Ms Humphreys said the upland areas of the national park were the most seriously affected, with heather, gorse and grass burnt across a large area of the south eastern side.

“These habitats are very important for flora and fauna in general, including ground-nesting birds, small mammals and insects. It is difficult to quantify the level of ecological damage caused by the fire and it will take a long time for all of these habitats to recover.”

On a positive note, she said the woodlands generally escaped serious damage.

Also, damage to park fencing was not as bad as originally thought and very little permanent damage was caused to the boardwalks along the Kerry Way.

Ms Humphreys urged anyone with any information on the cause of the fires, no matter how unimportant or trivial it may seem, to contact investigating gardaí.

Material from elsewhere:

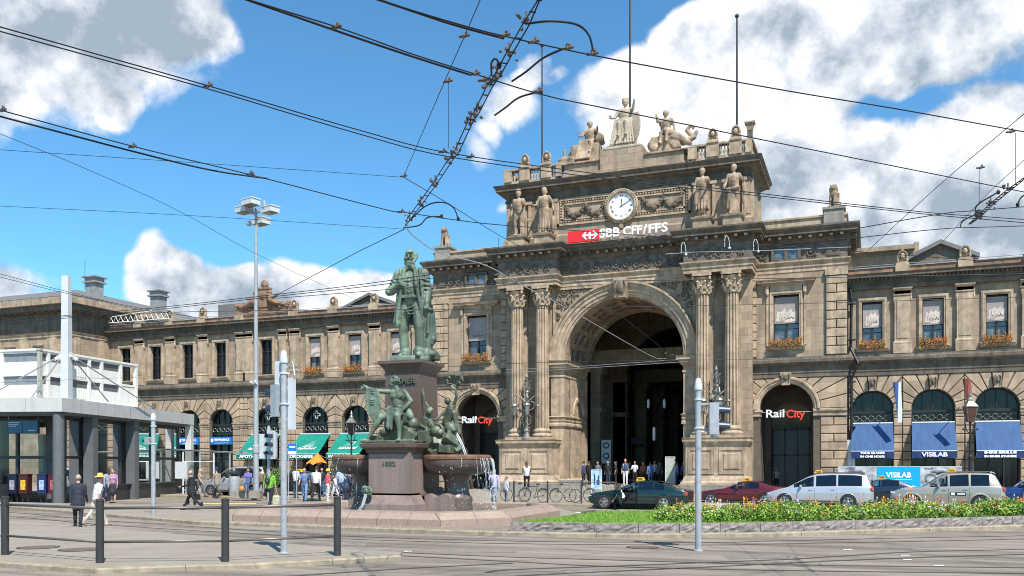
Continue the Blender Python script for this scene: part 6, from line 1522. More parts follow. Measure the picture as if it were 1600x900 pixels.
def lion(x, y, z, label, rz):
    P = [('b', (0, 0, .03), (.6, .9, .06), 0), ('e', (0, .22, .35), (.24, .3, .3), 0), ('c', (0, .15, .45), (0, -.12, .8), .24, .22, 0), ('e', (0, -.14, .85), (.24, .22, .32), 0), ('e', (0, -.2, 1.18), (.2, .2, .22), 0), ('e', (0, -.37, 1.12), (.11, .12, .1), 0), ('e', (0, -.1, 1.1), (.27, .2, .3), 0)]
    for s in (-1, 1): P += [('c', (s*.13, -.22, .75), (s*.15, -.3, .12), .09, .07, 0), ('e', (s*.15, -.38, .09), (.08, .12, .06), 0), ('c', (s*.22, .2, .35), (s*.22, -.05, .12), .13, .08, 0), ('e', (s*.14, -.16, 1.36), (.05, .04, .06), 0)]
    P += [('b', (.25, -.42, .5), (.36, .06, .6), 0), ('c', (.2, .4, .12), (.3, .1, .1), .05, .04, 0)]
    o = sculpt('lion_statue', P, [M['statue']], .03, None, 2, (x, y, z+ZB), rz, 1.1)
    return tag(o, label, 'statue')
lion(-1.95, 61.3, 18.5, 'stone lion sitting on the right corner of the portal block', R(-15))
lion(-30.0, 61.3, 18.5, 'stone lion sitting on the left corner of the portal block, above the bronze head', R(15))
# ================================================================== SIGNS, CLOCK, FLAGPOLES ON THE STATION
def clock():
    x, y, z = -15.82, 60.12, 19.87+ZB
    root = empty('wall_clock', (x, y, z), 0, 'round white station clock in a stone ring, centre of the relief panel', 'clock')
    mb = MB(); mb.archmold(0, 0, .9, [(0, -.1), (0, .1), (.05, .16), (.12, .18), (.16, .1), (.24, .12), (.3, .08), (.3, -.1)], 0, 48, 0, 2*math.pi); mb.box(-.14, .14, -.05, .05, -1.55, -1.1)
    for i in range(40): a = 2*math.pi*i/40; mb.ball((1.09*math.cos(a), -.13, 1.09*math.sin(a)), (.04, .04, .04), 5, 4)
    mb.build('clock_surround', M['trim'], root)
    f = MB(); f.add([(.92*math.cos(2*math.pi*i/40), -.02, .92*math.sin(2*math.pi*i/40)) for i in range(40)], [tuple(range(40))]); fo = f.build('clock_face', M['whitel'], root)
    for i, s in enumerate(('XII', 'I', 'II', 'III', 'IIII', 'V', 'VI', 'VII', 'VIII', 'IX', 'X', 'XI')):
        a = R(90-30*i); text_obj(s, .22, M['frame'], fo, 'numeral', (.7*math.cos(a), -.035, .7*math.sin(a)), (R(90), a-R(90) if False else -(a-R(90)), 0), ext=.003)
    for nm, L_, w, ang in (('hour_hand', .45, .05, 90-4), ('minute_hand', .7, .035, 90-62)):
        h = MB(); h.cbox((L_*.42*math.cos(R(ang)), -.05, L_*.42*math.sin(R(ang))), (L_*1.2, .012, w), 0, 0, -R(ang)); h.build(nm, M['frame'], root)
clock()
def arrow_emblem(mb, x, z, s, y):
    # white cross whose two side arms carry arrow heads
    mb.box(x-s*.13, x+s*.13, y, y+.03, z-s*.45, z+s*.45); mb.box(x-s*.62, x+s*.62, y+.001, y+.029, z-s*.1, z+s*.1)
    for d in (-1, 1):
        for v in (-1, 1):
            p = [(x+d*s*.28, z+v*s*.45), (x+d*s*.5, z+v*s*.45), (x+d*s*.92, z), (x+d*s*.68, z)]
            mb.prismy(p, y+.002, y+.028)
def station_sign():
    root = empty('rail_company_sign', (-15.7, 58.9, 17.32+ZB), 0, 'red panel with white arrow cross and SBB CFF/FFS letters above the cornice', 'sign')
    b = MB(); b.box(-3.6, -1.4, -.1, .1, .0, .78); b.build('red_panel', M['red'], root)
    e = MB(); arrow_emblem(e, -2.0, .39, .62, -.13); e.build('emblem', M['whitel'], root)
    text_obj('SBB', .84, M['whitel'], root, 'lettering', (-.62, 0, .42), ext=.05, bold=.018, width=1.42); text_obj('CFF', .84, M['whitel'], root, 'lettering', (.98, 0, .42), ext=.05, bold=.018, width=1.3)
    text_obj('/', .84, M['whitel'], root, 'lettering', (1.84, 0, .42), ext=.05, bold=.02); text_obj('FFS', .84, M['whitel'], root, 'lettering', (2.72, 0, .42), ext=.05, bold=.018, width=1.3)
    r = MB(); r.tube([(-1.3, .06, .03), (3.5, .06, .03)], .03, 5)
    for k in range(6): r.tube([(-3.3+k*1.3, .1, .1), (-3.3+k*1.3, .5, -.05)], .03, 4)
    r.build('mounting_rail', M['pole'], root)
station_sign()
def railcity(xc, w, label):
    root = empty('shop_arcade_sign', (xc, 60.85, 5.25+ZB), 0, label, 'sign', 'RailCity signs hung in the side archways')
    text_obj('Rail', .72, M['whitel'], root, 'white_lettering', (-w*.255, 0, 0), ext=.05, bold=.01, width=w*.45); text_obj('City', .72, mat('red_letters', (.8, .06, .03), .4), root, 'red_lettering', (w*.245, 0, -.04), ext=.05, bold=.01, width=w*.45)
    t = MB(); t.tube([(-1.7, .08, .12), (1.7, .08, .12)], .02, 5); t.build('hanging_rod', M['pole'], root)
railcity(-4.95, 2.55, 'white and red RailCity sign in the arched doorway right of the portal'); railcity(-27.1, 2.6, 'white and red RailCity sign in the arched doorway left of the portal')
for (x, y, z0, z1, r, lb) in ((-22.35, 62, 22, 32.9, .07, 'thin dark flagpole above the left balustrade'), (-15.75, 62.3, 23.9, 39, .09, 'tall dark flagpole rising behind the crowned stone figure'), (-8.15, 61.5, 22.2, 32.2, .08, 'dark flagpole with a knob above the right balustrade')):
    root = empty('flagpole', (x, y, z0+ZB), 0, lb, 'flagpole', 'flagpoles on the portal roof'); p = MB(); p.tube([(0, 0, 0), (0, 0, z1-z0)], r, 8, r2=r*.7); p.build('pole', M['rail'], root); k = MB(); k.ball((0, 0, z1-z0+.08), .14, 10, 7); k.build('finial', M['rail'], root)
def small_lantern():
    root = empty('roof_lamp', (-7.15, 60.3, 23.4+ZB), 0, 'small lamp box on a short post at the right end of the balustrade', 'lamp'); p = MB(); p.tube([(0, 0, -1.2), (0, 0, .7)], .07, 6); p.box(-.16, .16, -.16, .16, .1, .6); p.build('post', M['sooty'], root); b = MB(); b.frustum(0, 0, .18, .18, .55, .26, .26, 1.0); b.box(-.33, .33, -.33, .33, 1.0, 1.1); b.build('lamp_head', M['trim'], root)
small_lantern()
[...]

“The threat posed by illegal burning is extremely serious and it is incumbent on all members of the public to comply with the law and undertake burning in a controlled manner.”

Senator Paul Coghlan (FG) said many of the park’s deer, both the native red species and sika, were “straying all over the place, damaging both land and crops, because of the fires”.

He said: “The National Parks and Wildlife Service (NPWS) should give serious consideration to selling off as many as possible of the Japanese-imported sika species.

“But, more urgently, we need to ensure that there are adequate fire breaks in and around the park to stop these fires getting out of control.”

Cllr Johnny Healy-Rae (Ind) said insurance was a major issue and he called on the council to write to the NPWS and the Office of Public Works to clarify the situation in the event of serious personal injury, or damage to property in areas bordering the park.

Killarney-based Cllr Michael Gleeson claimed there was a “level of thuggery” or some form of pyromania in some of the scattered fires. Smoke and particles from the fires were also impacting adversely on people’s health, especially those with lung problems.

The fires have been taking place across Kerry, with some in the Portmagee and Caherdaniel areas, on the Ring of Kerry, earlier this week. Other areas affected included Mangerton and Kilcummin, both outside Killarney; Kells, Glencar, Cordal, Brosna, Castlemaine and the Short Mountain, near Tralee.